The Government and the Basque provincial councils have avoided opening up the issue of the Quota percentages to avoid political controversy, in the knowledge that everything related to the Basque Country’s contributions to the State arouses suspicion in other autonomous communities, as reported today in the newspaper El Correo. In 1981, when 6.24% was first set as the rate to be applied to the competences not transferred by the State, it was assumed to be a “position close” to the weight of the Basque GDP in the Spanish economy and also to the percentage of the population. But in these 41 years things have changed. In 2000, for example, Basque GDP accounted for 6.3% of the whole of Spain and the Basque Country had 5.14% of the Spanish population.
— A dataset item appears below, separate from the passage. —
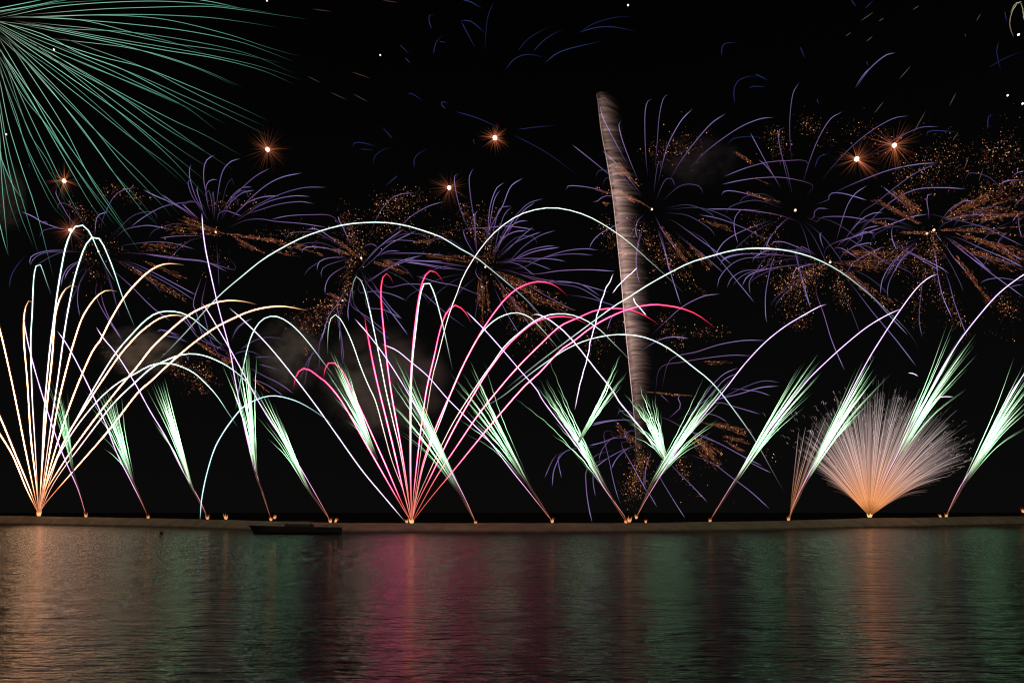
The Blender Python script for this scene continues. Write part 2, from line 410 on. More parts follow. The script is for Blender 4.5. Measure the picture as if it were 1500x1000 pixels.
# ---- mines: a green brush of sparks over a stem, most with a lavender comet
MINES = [
    # base, waist, tips, wobble, brightness, comet, label
    ((126, 755), (100, 662), "66,545 74,551 70,566 82,560 86,570 91,579 99,568 95,590 78,580", 0.25, 0.42, "114,716 91,663 72,610 53,549 42,507 36,477 35,466",
     "dim green brush of sparks leaning left inside the gold fan"),
    ((217, 757), (184, 676), "125,572 139,568 144,566 150,568 154,564 159,570 163,580 167,576 178,579 130,590 148,585", 0.2, 0.8, "209,739 190,701 171,663 152,614 129,564 110,526 95,500 84,485",
     "green brush of sparks leaning left where the gold fan's outer comets cross it"),
    ((304, 758), (270, 688), "213,566 220,560 224,558 228,555 231,562 234,560 238,558 241,553 245,568 226,575 236,580", 0.12, 1.25, "292,731 266,686 243,640 220,602 197,560 171,519 152,496 141,479",
     "compact bright green brush of sparks right of the gold fan"),
    ((397, 760), (366, 660), "325,532 334,534 343,530 350,528 355,520 359,512 361,506 363,510 364,509 376,520 358,535 352,545", 0.2, 1.25, "379,705 365,656 355,611 344,555 336,510 320,450 304,380 298,344 295.6,312",
     "nearly upright green brush of sparks with the tallest lavender comet"),
    ((484, 763), (437, 692), "368,560 371,565 381,571 378,585 390,578 395,592 400,590 374,607 413,618 386,600 404,605", 0.15, 1.2, "474,744 446,695 418,649 397,618 376,583 355,544 338,513 320,482 302,452 296,444",
     "wide green brush of sparks leaning left above the dark boat"),
    ((596, 763), (548, 662), "483,513 488,516 494,522 502,525 507,534 474,537 480,548 496,540 511,552 486,530", 0.2, 0.85, None,
     "green brush of sparks leaning left beneath the crimson fan's left loops"),
    ((697, 765), (662, 696), "573,511 588,529 597,529 567,551 578,555 584,560 599,551 550,569 611,583 590,570 604,590 560,575 582,540", 0.2, 0.62, "680,727 655,680 625,625 592,566 564,522 540,490 520,467",
     "dark green brush of sparks leaning left through the crimson fan"),
    ((809, 763), (754, 676), "657,543 658,558 670,556 676,544 688,527 693,537 700,562 709,529 684,556 697,550 664,566 680,548", 0.3, 0.8, "774,719 746,684 714,642 690,618 655,583 627,551 602,530 581,513 560,504",
     "green brush of sparks leaning left under the crimson fan's right comets"),
    ((917, 764), (868, 682), "788,553 792,562 798,511 798,556 805,569 823,572 816,566 748,578 810,585 801,575 786,565", 0.5, 0.9, "914,754 886,716 865,681 840,646 816,614 795,586 786,570 760,540 736,512 710,483 683,456",
     "wavering green brush of sparks leaning left just left of the column's foot"),
    ((812, 763), (850, 642), "910,518 907,522 902,530 919,544 917,550 905,540 898,545 893,552 900,538 914,548", 0.5, 1.0, None,
     "short wavering green brush leaning right that makes a V left of the column"),
    ((1038, 762), (976, 672), "915,576 922,582 935,560 932,585 944,572 948,578 954,582 959,577 962,590 902,595 907,607 926,590 938,592 968,600 940,600", 0.75, 0.75, None,
     "ragged wavering green brush leaning left across the column's foot"),
    ((932, 757), (968, 682), "1032,550 1042,560 1038,570 1050,565 1056,562 1065,560 1060,570 1070,555 1046,580 1052,575", 0.3, 1.0, "950,725 975,685 1000,647 1025,615 1050,585 1066,565 1090,534 1120,502 1150,478 1180,460 1200,449 1211,445.6",
     "green brush of sparks leaning right just right of the column's foot"),
    ((1040, 762), (1098, 672), "1168,540 1174,533 1180,529 1185,534 1199,517 1203,526 1195,533 1204,544 1200,550 1188,545 1178,548", 0.08, 1.15, "1050,745 1075,705 1100,667 1125,632 1150,599 1180,560 1210,530 1240,503 1270,479 1300,461 1321,452",
     "bright green brush leaning right between the column and the pink spray"),
    ((1155, 760), (1196, 672), "1255,536 1265,527 1272,532 1282,521 1280,540 1285,548 1307,545 1294,557 1270,548 1262,545 1278,556", 0.08, 1.3, "1164,735 1182,699 1198,670 1221,626 1234,598 1270,530 1294,491 1318,455 1342,423 1360,407 1374,401",
     "brilliant white-green brush leaning right across the pink spray's left side"),
    ((1279, 742), (1326, 642), "1388,473 1400,465 1394,489 1414,483 1409,490 1430,488 1429,497 1429,504 1432,518 1420,500 1405,505 1415,515", 0.06, 0.95, "1281,738 1299,696 1317,660 1336,618 1359,579 1375,548 1405,500 1435,461 1465,428 1500,402 1522,391",
     "tallest green brush leaning right out of the pink spark spray"),
    ((1386, 755), (1427, 680), "1486,522 1500,533 1515,520 1520,535 1522,550 1512,560 1515,575 1505,545 1520,590 1510,530", 0.06, 1.1, "1403,719 1429,675 1455,626 1481,576 1500,548 1522,515",
     "green brush leaning right at the far right end of the sandbank"),
]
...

In 2020 – the latest data published by the National Institute of Statistics on the regional economy – it is 5.93% of the national GDP and only 4.62% of the population.

“Five years ago we normalised and regularised the Basque-State financial relations, and today, we have followed that path to continue working from the institutional naturalness and respect that the Basque Economic Agreement deserves. Today, an agreement of enormous importance has been reached. It is an agreement that makes the Basque self-government and the Economic Agreement, where the bilateral pact is a fundamental feature, come out stronger”, said the Minister of Finance, Pedro Azpiazu, in an appearance in Madrid after the meeting.

The Joint Commission was chaired on behalf of the State by the Minister of Finance, María Jesús Montero. The holding of the Commission and the new agreement on the Quota was a condition demanded by the PNV to the Government of Pedro Sánchez in exchange for not presenting an amendment to the whole of the draft budget for 2023.


1.472 billion euros this year
The Joint Committee has agreed on the details of the new Five-Year Quota Law, which will regulate financial relations between the Basque Country and the State in the period 2022-2027. The text will now have to go through the approval process in Congress and the Basque Country’s contribution to the State to support this year’s budget has already been set. It will be a total of 1.472 billion euros. A figure that Azpiazu has described as “very similar” to that of recent years, as the 2021 contribution was 1.403 billion.